Role: Senior UI/UX Designer

May '15 - Junye '16

Employment Summary

From May 2015 to July 2016, I served as Senior UI/UX Designer at Pigeonly in Las Vegas, NV. Pigeonly is a company that uses VOIP and modern fulfillment technology to make communication easier for the families of incarcerated men and women.

Empirical academic studies have shown that recidivism rates decline when inmates have more access to communicating with loved oves. Unfortunately, the major players in inmate communications have been largely monpolized for a very long time. They gouge families who are already struggling financially in most cases, and Pigeonly is a company founded by a former convict that set out to disrupt the status quo.


When I arrived at Pigeonly, they had never had a dedicated UI/UX person on staff full-time. Their photo delivery and phone call products were put together largely by contractors and a small team including the CTO. They lived in separate codebases and had very little visual or UX consistency. My first job at Pigeonly was to fix that.

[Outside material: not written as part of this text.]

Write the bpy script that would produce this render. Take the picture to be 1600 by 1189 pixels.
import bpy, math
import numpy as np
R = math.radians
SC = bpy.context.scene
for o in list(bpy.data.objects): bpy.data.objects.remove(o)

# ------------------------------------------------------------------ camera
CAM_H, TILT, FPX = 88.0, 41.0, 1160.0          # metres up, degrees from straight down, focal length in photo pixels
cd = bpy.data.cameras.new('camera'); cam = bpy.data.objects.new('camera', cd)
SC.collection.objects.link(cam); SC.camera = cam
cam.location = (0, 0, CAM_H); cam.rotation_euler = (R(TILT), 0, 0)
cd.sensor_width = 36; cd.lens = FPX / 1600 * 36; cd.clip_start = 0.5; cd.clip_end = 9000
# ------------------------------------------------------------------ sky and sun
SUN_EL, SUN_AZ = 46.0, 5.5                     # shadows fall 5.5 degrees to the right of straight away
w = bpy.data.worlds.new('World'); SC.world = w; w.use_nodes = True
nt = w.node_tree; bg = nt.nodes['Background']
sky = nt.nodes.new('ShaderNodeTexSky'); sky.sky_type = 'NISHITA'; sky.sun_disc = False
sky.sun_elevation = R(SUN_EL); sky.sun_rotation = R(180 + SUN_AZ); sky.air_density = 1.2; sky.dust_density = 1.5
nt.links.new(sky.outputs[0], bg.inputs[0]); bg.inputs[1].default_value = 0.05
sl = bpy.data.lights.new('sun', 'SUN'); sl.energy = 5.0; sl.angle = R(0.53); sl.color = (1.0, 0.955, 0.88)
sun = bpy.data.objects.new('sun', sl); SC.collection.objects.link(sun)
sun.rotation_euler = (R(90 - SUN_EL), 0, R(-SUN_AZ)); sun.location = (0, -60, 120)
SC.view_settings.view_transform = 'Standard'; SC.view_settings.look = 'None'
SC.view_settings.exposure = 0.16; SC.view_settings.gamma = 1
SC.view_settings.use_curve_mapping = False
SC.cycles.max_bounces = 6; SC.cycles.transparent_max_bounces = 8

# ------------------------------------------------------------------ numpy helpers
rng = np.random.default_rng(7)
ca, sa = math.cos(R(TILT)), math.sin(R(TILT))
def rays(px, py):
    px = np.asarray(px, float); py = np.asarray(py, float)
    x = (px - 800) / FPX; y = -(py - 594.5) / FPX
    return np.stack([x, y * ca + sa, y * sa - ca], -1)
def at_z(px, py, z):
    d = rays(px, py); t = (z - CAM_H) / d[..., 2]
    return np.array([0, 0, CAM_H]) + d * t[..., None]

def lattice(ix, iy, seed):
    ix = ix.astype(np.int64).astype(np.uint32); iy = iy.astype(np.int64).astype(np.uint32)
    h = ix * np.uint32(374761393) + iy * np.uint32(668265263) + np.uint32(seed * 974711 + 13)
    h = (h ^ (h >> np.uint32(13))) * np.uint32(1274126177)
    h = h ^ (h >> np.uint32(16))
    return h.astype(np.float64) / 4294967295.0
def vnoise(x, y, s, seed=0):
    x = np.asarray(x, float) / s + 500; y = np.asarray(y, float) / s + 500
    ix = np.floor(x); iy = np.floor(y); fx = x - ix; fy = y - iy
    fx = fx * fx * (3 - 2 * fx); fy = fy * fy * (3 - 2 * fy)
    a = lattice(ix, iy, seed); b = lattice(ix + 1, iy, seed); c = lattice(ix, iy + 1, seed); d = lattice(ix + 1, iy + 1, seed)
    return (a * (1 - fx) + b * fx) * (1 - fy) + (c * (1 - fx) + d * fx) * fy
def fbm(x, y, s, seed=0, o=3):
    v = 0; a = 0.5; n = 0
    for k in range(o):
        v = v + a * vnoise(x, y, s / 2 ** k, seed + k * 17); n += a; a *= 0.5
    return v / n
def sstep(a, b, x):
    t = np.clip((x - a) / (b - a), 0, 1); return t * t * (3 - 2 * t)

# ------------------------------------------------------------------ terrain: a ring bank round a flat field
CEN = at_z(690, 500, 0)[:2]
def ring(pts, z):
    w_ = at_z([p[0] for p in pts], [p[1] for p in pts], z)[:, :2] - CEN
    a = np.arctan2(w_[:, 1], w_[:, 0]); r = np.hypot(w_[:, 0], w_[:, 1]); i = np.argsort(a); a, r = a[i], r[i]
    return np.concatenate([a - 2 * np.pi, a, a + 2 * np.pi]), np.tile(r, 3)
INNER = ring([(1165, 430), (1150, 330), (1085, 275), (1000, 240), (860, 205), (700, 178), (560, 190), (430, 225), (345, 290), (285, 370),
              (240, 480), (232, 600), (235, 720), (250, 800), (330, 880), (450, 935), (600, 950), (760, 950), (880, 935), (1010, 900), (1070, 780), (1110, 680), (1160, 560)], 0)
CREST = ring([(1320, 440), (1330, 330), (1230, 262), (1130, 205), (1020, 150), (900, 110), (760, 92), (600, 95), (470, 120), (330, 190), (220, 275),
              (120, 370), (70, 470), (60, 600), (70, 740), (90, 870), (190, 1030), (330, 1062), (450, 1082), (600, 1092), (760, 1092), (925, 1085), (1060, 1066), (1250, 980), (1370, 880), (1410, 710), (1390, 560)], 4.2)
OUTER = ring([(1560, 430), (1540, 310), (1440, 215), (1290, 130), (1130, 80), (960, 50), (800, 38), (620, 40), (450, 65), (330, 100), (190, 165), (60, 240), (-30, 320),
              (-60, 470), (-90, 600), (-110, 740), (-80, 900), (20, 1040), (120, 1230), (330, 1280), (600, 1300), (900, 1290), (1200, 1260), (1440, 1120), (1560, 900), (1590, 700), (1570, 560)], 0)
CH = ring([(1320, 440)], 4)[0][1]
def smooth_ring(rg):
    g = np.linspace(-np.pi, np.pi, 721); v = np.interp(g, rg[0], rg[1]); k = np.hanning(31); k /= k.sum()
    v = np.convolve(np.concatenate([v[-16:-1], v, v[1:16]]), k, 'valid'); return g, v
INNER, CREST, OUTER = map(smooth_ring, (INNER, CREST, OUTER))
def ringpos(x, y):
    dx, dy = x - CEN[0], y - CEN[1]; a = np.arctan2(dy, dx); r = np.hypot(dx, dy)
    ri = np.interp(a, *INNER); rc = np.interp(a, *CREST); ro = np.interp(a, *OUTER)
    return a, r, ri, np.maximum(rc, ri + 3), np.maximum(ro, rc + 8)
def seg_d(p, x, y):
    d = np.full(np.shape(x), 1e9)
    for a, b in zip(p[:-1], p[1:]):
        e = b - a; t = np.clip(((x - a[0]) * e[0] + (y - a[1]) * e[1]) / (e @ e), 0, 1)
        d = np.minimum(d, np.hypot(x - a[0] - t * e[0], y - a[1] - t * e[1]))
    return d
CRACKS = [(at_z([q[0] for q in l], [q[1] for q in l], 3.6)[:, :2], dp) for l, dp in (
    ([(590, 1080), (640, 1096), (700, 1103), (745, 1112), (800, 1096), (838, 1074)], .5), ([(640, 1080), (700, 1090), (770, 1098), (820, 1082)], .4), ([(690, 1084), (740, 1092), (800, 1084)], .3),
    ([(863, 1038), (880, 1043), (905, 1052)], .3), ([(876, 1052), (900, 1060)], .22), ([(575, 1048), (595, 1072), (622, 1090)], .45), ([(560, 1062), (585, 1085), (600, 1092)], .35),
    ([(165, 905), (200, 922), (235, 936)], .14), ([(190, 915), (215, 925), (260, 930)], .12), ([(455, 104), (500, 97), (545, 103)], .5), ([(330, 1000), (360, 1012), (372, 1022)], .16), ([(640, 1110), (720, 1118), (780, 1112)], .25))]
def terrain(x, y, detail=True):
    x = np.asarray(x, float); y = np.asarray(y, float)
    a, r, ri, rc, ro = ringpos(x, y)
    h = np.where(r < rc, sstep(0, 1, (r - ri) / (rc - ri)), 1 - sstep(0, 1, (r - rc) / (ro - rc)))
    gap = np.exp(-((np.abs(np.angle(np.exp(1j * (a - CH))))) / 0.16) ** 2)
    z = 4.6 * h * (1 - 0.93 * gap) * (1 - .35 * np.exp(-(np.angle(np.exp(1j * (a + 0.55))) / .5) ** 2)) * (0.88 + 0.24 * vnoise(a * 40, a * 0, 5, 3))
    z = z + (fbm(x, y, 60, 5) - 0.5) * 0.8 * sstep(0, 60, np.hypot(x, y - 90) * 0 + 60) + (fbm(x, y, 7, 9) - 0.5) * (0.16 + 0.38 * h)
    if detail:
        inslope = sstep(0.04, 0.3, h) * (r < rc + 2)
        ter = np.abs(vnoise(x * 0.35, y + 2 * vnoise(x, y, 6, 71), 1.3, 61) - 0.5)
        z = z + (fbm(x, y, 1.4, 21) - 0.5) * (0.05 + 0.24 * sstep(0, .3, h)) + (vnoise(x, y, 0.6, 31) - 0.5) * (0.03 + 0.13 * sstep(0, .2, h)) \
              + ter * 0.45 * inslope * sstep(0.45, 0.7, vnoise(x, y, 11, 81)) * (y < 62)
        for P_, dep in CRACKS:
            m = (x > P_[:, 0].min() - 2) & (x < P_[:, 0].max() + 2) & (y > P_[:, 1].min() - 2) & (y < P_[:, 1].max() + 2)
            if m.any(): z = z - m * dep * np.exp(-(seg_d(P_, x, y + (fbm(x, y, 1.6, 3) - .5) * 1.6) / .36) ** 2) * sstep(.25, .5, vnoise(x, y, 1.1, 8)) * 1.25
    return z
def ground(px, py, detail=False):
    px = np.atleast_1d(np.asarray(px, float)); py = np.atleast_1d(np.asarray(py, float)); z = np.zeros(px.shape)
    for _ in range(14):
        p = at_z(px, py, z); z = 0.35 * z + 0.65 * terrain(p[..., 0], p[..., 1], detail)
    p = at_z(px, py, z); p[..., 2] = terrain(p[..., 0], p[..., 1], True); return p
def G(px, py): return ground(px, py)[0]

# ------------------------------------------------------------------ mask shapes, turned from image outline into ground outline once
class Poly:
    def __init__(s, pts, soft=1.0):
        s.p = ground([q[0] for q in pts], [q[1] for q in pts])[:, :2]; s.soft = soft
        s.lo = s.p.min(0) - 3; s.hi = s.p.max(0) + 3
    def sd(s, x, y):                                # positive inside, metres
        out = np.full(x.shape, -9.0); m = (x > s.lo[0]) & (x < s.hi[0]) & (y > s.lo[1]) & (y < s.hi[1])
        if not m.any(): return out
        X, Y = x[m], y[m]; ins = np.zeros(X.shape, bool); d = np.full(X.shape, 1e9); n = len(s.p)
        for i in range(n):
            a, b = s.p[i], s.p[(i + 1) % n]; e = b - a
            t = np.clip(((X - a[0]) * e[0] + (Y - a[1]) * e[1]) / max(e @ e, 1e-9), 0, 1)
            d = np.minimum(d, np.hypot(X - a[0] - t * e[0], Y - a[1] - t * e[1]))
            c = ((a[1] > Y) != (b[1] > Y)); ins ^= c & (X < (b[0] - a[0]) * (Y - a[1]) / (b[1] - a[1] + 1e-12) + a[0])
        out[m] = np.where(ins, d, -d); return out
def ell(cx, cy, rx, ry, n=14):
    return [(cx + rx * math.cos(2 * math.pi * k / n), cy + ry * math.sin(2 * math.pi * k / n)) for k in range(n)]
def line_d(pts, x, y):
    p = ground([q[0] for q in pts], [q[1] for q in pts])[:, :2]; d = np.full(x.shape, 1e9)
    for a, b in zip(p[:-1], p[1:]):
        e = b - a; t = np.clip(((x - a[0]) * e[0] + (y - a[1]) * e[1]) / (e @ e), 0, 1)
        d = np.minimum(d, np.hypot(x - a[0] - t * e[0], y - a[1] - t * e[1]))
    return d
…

One of the first steps was making sense of all the user paths.

Not So Normal Use-cases

While streamlining Pigeonly into a platform from a UX perspective, I got a taste for designing for a specialized target demographic - both in my research and with guidance from our CEO. Pigeonly’s users and target users are used to being taken advantage of by the greedy prison telecom monopolies, and are generally very distrusting of anybody looking to charge them for these services. Additionally, most of the users did not use email, and only wanted to communicate VIA mobile SMS. These factors perpetually informed our design and marketing decisions.

Stepping Out of My Comfort Zone

If there is one thing I could say about working with Pigeonly, it’s that I was always out of my comfort zone - in a good way. It made for a fun challenge, and a lot of growth. Pigeonly’s target demographic is African American and Latin American women aged 35-55. So as a white male in his twenties, I was decidedly not the same as the people I was designing for. Getting past this requried a lot of user observation through heatmaps and apps like Full Story, as well as constantly reminding myself that how I operate the web is not the same as our users.

Some of my performance was measured on conversion metrics at checkout, and successful non-abandoned signups. I was tasked with setting these funnels up and reporting from Google Analytics, which was also out of my comfort zone, but I learned a ton.

First wireframes for Pigeonly single sign on. Email was always optional for user accounts based on our research and knowledge of the target demo.

With the Inmate in Mind

Without question, designing for Pigeonly was one of the most unique experiences of my life. The amount of growth I experienced after a year and a half of designing for a target market so different than me was remarkable, and a true exercise in empathy.

Early lo-fi mock


We put out a ton of stuff in my time at Pigeonly. I am proud to have been the lead designer on Photos by Pigeonly, Voice by Pigeonly, Message by Pigeonly, and continuous iterations on single sign-on and the company’s marketing website.

Putting aside the technical, empathetic and design skills I gained at Pigeonly - the most rewarding moments were hearing from the relatives of inmates who were just so overjoyed about our services. It was great to have done a lot of work that had social impact.